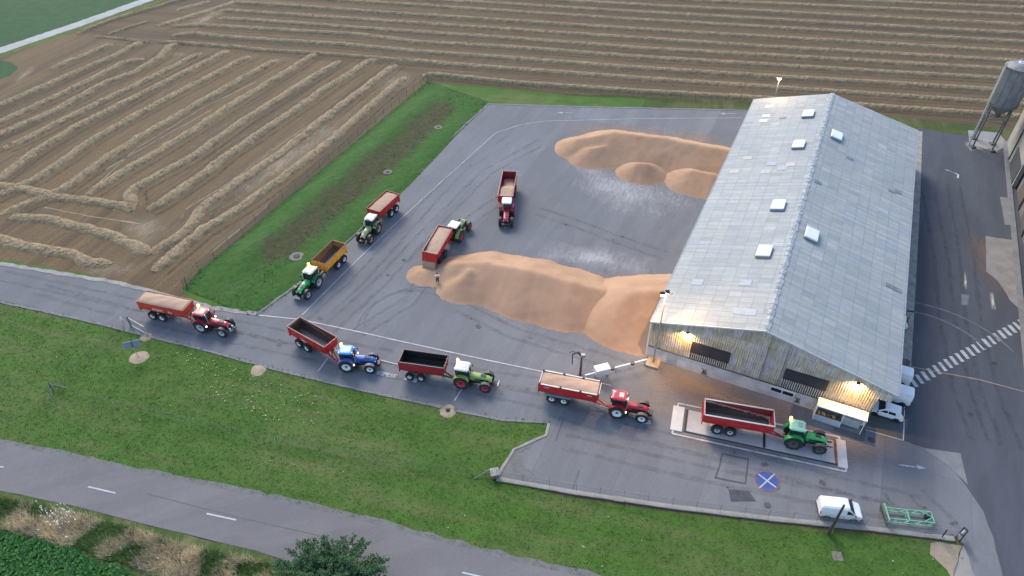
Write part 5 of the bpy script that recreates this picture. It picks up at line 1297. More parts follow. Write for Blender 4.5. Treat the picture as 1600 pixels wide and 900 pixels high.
MB().box((WL - .05, WW / 2, .20), (.3, WW, .03)).box((WL - .05, WW / 2, .22), (.08, WW, .05)).build('end_strip', M_RUST, wbr)
MB().box((WL / 2, -.06, .07), (WL, .1, .14)).build('edge_channel', M_BLACK, wbr)
def wpt(x, y): q = wo + wd * x + wn_ * y; return (q.x, q.y, 0)
for i, q in enumerate(([(-1.2, -.75), (WL + .9, -.75)], [(-1.2, -.75), (-1.2, -.1)], [(WL + .9, -.75), (WL + .9, -.25)], [(-1.0, WW + .75), (WL + .5, WW + .75)], [(-1.0, WW + .75), (-1.0, WW + .3)], [(WL + .5, WW + .75), (WL + .5, WW + .3)])):
    strip('painted_line', [wpt(*p) for p in q], .2, .112 + .0012 * i, M_MARK, .02, world_pts=True)
sheet('ramp_pad', [(1001, 655), (1016, 657), (1017, 664), (1004, 663)], .11, M_RAMP, .02)

# ------------------------------------------------------------------ sampling crane and barrier by the lane
cb = at(906, 592)
cr_ = empty('sampling_crane', (cb.x, cb.y, .06), 0, 'dark sampling crane with folded probe arm behind the heaped red trailer', 'sampling crane')
mb = MB(); mb.box((0, 0, .15), (.8, .8, .3)); mb.build('base_plate', M_BLACK, cr_)
MB().tube((0, 0, .2), (0, 0, 3.9), .17, 10, .13).build('column', paint('dark_grey_steel', (.10, .10, .12), .5), cr_)
mb = MB(); mb.bar((.1, 0, 3.9), (-.5, .2, 4.4), .22); mb.bar((-.5, .2, 4.4), (-1.1, .3, 4.0), .16); mb.build('arm', M_BLACK, cr_)
mb = MB(); mb.box((.12, -.05, 4.1), (.5, .4, .4)); mb.build('rotator', M_STEEL, cr_, bevel=.04)
MB().tube((-1.1, .3, 4.1), (-1.05, .25, 2.3), .06, 8).build('probe', M_BLACK, cr_)
mb = MB()
prev = None
for k_ in range(9):
    a = math.pi * k_ / 8; q = Vector((-1.1 + .35 * math.cos(a), .3, 4.1 + .35 * math.sin(a)))
    if prev: mb.tube(prev, q, .035, 6)
    prev = q
mb.build('hose', M_BLACK, cr_)
bx = at(939, 590)
cab_ = empty('control_cabinet', (bx.x, bx.y, .06), R(18), 'white metal control cabinet on a stand beside the barrier', 'cabinet')
MB().box((0, 0, 1.25), (1.75, .95, 1.0)).build('cabinet_body', M_WHITE, cab_, bevel=.03); MB().box((0, 0, 1.78), (1.85, 1.05, .06)).build('cabinet_lid', paint('lid_white', (.7, .7, .68), .5, .1, 6), cab_)
for x in (-.7, .7): MB().box((x, 0, .38), (.1, .8, .76)).build('leg', M_STEEL, cab_)
ba, bb_ = at(914, 587, 1.0), at(1011, 562, 1.0)
bd = bb_ - ba; br = empty('barrier_boom', (ba.x, ba.y, .06), math.atan2(bd.y, bd.x), 'white barrier boom reaching from the hall corner to the control cabinet', 'barrier')
BL = bd.xy.length
for a, b_ in ((0, .42), (.46, .73), (.79, 1.0)): MB().bar((BL * a, 0, 1.0), (BL * b_, 0, 1.0), .16, .12).build('boom_section', M_WHITE, br)
for u in (.44, .76): MB().tube((BL * u, 0, .85), (BL * u, 0, 1.15), .28, 10).build('joint', paint('brown_joint', (.12, .09, .07), .7), br)
for u in (.05, .5, .97): MB().bar((BL * u, 0, 0), (BL * u, 0, .94), .08).build('support', M_STEEL, br)

# ------------------------------------------------------------------ low lattice attachment, pole, signs, gate
ga, gb = at(1379, 806, .3), at(1450, 812, .3); gd = gb - ga
lat = empty('lattice_frame', (ga.x, ga.y, .06), math.atan2(gd.y, gd.x) - .02, 'green welded lattice frame with a blade lying on the yard by the white van', 'implement')
M_LAT = paint('mint_green_paint', (.16, .40, .26), .5, .2, 2); GLn = gd.xy.length + .2
MB().box((0, 0, .55), (.09, 2.0, .95), ry=-.25).build('blade', paint('worn_blade', (.08, .07, .065), .7, .3, 2, dirt=(.15, .12, .1)), lat); MB().bar((.16, -1.0, 1.0), (.16, 1.0, 1.0), .14).build('blade_edge', M_LAT, lat)
mb = MB(); hw_ = .62
for sy in (-1, 1):
    for z in (.25, .85): mb.bar((.15, sy * hw_, z), (GLn, sy * hw_, z), .085)
    n = 8
    for i in range(n):
        x0_, x1_ = .15 + (GLn - .2) * i / n, .15 + (GLn - .2) * (i + 1) / n; za_, zb2 = (.25, .85) if i % 2 else (.85, .25)
        mb.bar((x0_, sy * hw_, za_), (x1_, sy * hw_, zb2), .06)
for u in (0.03, .48, 1.0):
    for z in (.25, .85): mb.bar((.1 + (GLn - .1) * u, -hw_, z), (.1 + (GLn - .1) * u, hw_, z), .085)
mb.bar((GLn * .5, -hw_, .85), (GLn * .5, hw_, .25), .06); mb.bar((GLn * .78, -hw_, .85), (GLn, 0, .85), .07); mb.bar((GLn * .78, hw_, .85), (GLn, 0, .85), .07)
mb.build('lattice', M_LAT, lat)
MB().box((GLn * .93, .2, .6), (.5, .4, .5)).build('mount', M_BLACK, lat)
pb = at(1294, 835)
pole = empty('wooden_pole', (pb.x, pb.y, .03), 0, 'dark wooden pole with a short strut in front of the white van', 'pole')
PH = 5.2
MB().tube((0, 0, 0), (0, 0, PH), .15, 10, .11).build('shaft', paint('creosote_wood', (.05, .042, .035), .9, .35, 3), pole)
MB().tube((.35, .1, 0), (.05, .02, 2.2), .09, 8).build('strut', paint('pale_wood', (.22, .19, .13), .9, .3), pole)
sb = at(1496, 844)
sg = empty('frame_sign', (sb.x, sb.y, .06), R(-60), 'black gate post frame with red and white plate at the yard entrance', 'sign')
mb = MB(); mb.bar((-.2, 0, 0), (-.2, 0, 2.0), .1); mb.bar((.2, 0, 0), (.2, 0, 2.0), .1); mb.bar((-.2, 0, 2.0), (.2, 0, 2.0), .1); mb.bar((-.2, 0, .95), (.2, 0, .95), .08); mb.build('frame', M_BLACK, sg)
pl = MB().box((-.15, .25, .8), (.05, .8, .32)).build('plate', M_WHITE, sg); MB().box((-.18, .25, .86), (.012, .74, .09)).box((-.18, .25, .70), (.012, .74, .06)).build('red_band', paint('sign_red', (.5, .03, .03), .5), pl)
p_ = at(1471, 840); MBp = empty('fence_post', (p_.x, p_.y, .05), 0, 'single dark post at the right end of the yard wall, near the black frame', 'post')
MB().tube((0, 0, 0), (0, 0, 1.3), .06, 8).build('post', M_BLACK, MBp); MB().lathe([(0, 1.3), (.08, 1.3), (.05, 1.38), (0, 1.4)], 'z', (0, 0, 0), 8).build('cap', M_BLACK, MBp)
# low wall along the yard with a light mesh fence
M_MESH = m_mesh('wire_mesh', (.30, .31, .32), .16); M_MESHG = m_mesh('green_wire_mesh', (.08, .14, .09), .22); M_POST = paint('fence_post', (.10, .12, .10), .7, .3)
wl = [at(*p) for p in ((776, 749), (900, 771), (1050, 793), (1200, 811), (1350, 826), (1490, 843))]
mb = MB(); pr = resample(wl, 1.0)
for a, b_ in zip(pr[:-1], pr[1:]):
    hgt = .16 + .03 * noise.noise((a.x, a.y, 0)); a2 = Vector((a.x, a.y, .04 + hgt / 2)); b2 = Vector((b_.x, b_.y, .04 + hgt / 2)); mb.bar(a2, b2 + (b2 - a2) * .0, .50 + .12 * noise.noise((a.x * 2, a.y * 2, 5)), hgt)
tag(mb.build('low_wall', m_concrete('block_wall', (.29, .275, .25), (.20, .19, .165), .9)), 'low pale concrete wall along the lawn edge of the yard', 'wall')
def mesh_fence(name, pts, h, label, spacing, meshm, postm=M_POST, base=.03, wires=3, group=None, railm=None, lean=0, thin=1.0):
    o = empty(name, (0, 0, 0), 0, label, 'fence', group)
    P_ = resample(pts, spacing)
    for p in P_:
        MB().tube((p.x, p.y, base), (p.x + lean * random.uniform(-.12, .12), p.y, base + h + .08), .04 * thin, 6).build('post', postm, o)
    mb = MB()
    for k_ in range(wires):
        z = base + h * (k_ + .5) / wires
        for a, b_ in zip(P_[:-1], P_[1:]): mb.bar((a.x, a.y, z), (b_.x, b_.y, z), .012)
    mb.build('wires', railm or M_STEEL, o)
    mb = MB(); mb.uv = []; d_ = 0
    for i, p in enumerate(P_):
        if i: d_ += (P_[i] - P_[i - 1]).length
        for z in (base + .05, base + h): mb.v.append((p.x, p.y + .01, z)); mb.uv.append((d_, z))
    mb.f = [(2 * i, 2 * i + 2, 2 * i + 3, 2 * i + 1) for i in range(len(P_) - 1)]
    m_ = mb.build('mesh_panel', meshm, o)
    mb = MB()
    for a, b_ in zip(P_[:-1], P_[1:]): mb.bar((a.x, a.y, base + h), (b_.x, b_.y, base + h), .03 * thin)
    mb.build('top_rail', railm or M_STEEL, o)
    return o
mesh_fence('mesh_fence', [p + Vector((0, .12, 0)) for p in wl], 1.25, 'light wire mesh fence standing along the low yard wall', 2.6, M_MESH, base=.3, postm=paint('thin_grey_post', (.20, .20, .21), .6), railm=paint('grey_wire', (.26, .26, .27), .6), thin=.6)
mesh_fence('field_fence', [at(*p) for p in ((287, 447), (310, 420), (400, 347), (500, 264), (600, 181), (668, 124))], 1.3, 'green wire mesh fence between the stubble field and the grass bank', 3.2, M_MESHG, postm=paint('dark_green_post', (.045, .055, .04), .7), railm=paint('green_wire', (.07, .10, .06), .6), lean=1, thin=.7)
mesh_fence('field_fence', [at(*p) for p in ((668, 124), (780, 134), (890, 145), (1040, 153), (1180, 162))], 1.3, 'green wire mesh fence along the far stubble behind the yard', 3.2, M_MESHG, postm=paint('dark_green_post', (.045, .055, .04), .7), railm=paint('green_wire', (.07, .10, .06), .6), lean=1, thin=.7)
mesh_fence('lawn_fence', [at(*p) for p in ((88, 608), (150, 628), (220, 645), (300, 663), (400, 686), (500, 706), (600, 724), (690, 738), (770, 747))], 1.2, 'faint green wire fence crossing the lawn', 3.0, m_mesh('faint_mesh', (.10, .17, .10), .09), paint('lawn_post', (.07, .10, .07), .7), wires=2, lean=1, thin=.55, railm=paint('green_wire', (.07, .10, .06), .6))
mesh_fence('lawn_fence', [at(*p) for p in ((92, 604), (110, 585), (140, 562), (168, 540), (196, 518))], 1.2, 'short faint wire fence on the lawn running up to the lane gate', 2.6, m_mesh('faint_mesh', (.10, .17, .10), .09), paint('lawn_post', (.07, .10, .07), .7), wires=2, lean=1, thin=.55, railm=paint('green_wire', (.07, .10, .06), .6))
def braced_post(px, py, label, s=1.0, rz=0):
    p = at(px, py); o = empty('corner_post', (p.x, p.y, .03), rz, label, 'post', 'braced fence corner posts')
    MB().tube((0, 0, 0), (0, 0, 1.5 * s), .07, 8).build('post', M_POST, o)
    mb = MB(); mb.bar((0, 0, 1.3 * s), (1.2 * s, .2, 0), .07); mb.bar((0, 0, 1.3 * s), (-.3, -1.1 * s, 0), .07); mb.build('brace', paint('pale_brace', (.20, .22, .20), .7), o)
braced_post(84, 612, 'braced metal corner post of the faint fence on the lawn', 1.1, .3); braced_post(668, 127, 'braced corner post where the two field fences meet', 1.0, 2.5); braced_post(292, 446, 'braced end post of the field fence beside the lane', 1.0, 1.2)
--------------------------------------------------
Directions. Reproduce exactly the run of lines that opens the listing and closes with the line holding "663)], .11, M_RAMP, .02)". Pictures are excluded.

Correct response.
Write part 5 of the bpy script that recreates this picture. It picks up at line 1297. More parts follow. Write for Blender 4.5. Treat the picture as 1600 pixels wide and 900 pixels high.
MB().box((WL - .05, WW / 2, .20), (.3, WW, .03)).box((WL - .05, WW / 2, .22), (.08, WW, .05)).build('end_strip', M_RUST, wbr)
MB().box((WL / 2, -.06, .07), (WL, .1, .14)).build('edge_channel', M_BLACK, wbr)
def wpt(x, y): q = wo + wd * x + wn_ * y; return (q.x, q.y, 0)
for i, q in enumerate(([(-1.2, -.75), (WL + .9, -.75)], [(-1.2, -.75), (-1.2, -.1)], [(WL + .9, -.75), (WL + .9, -.25)], [(-1.0, WW + .75), (WL + .5, WW + .75)], [(-1.0, WW + .75), (-1.0, WW + .3)], [(WL + .5, WW + .75), (WL + .5, WW + .3)])):
    strip('painted_line', [wpt(*p) for p in q], .2, .112 + .0012 * i, M_MARK, .02, world_pts=True)
sheet('ramp_pad', [(1001, 655), (1016, 657), (1017, 664), (1004, 663)], .11, M_RAMP, .02)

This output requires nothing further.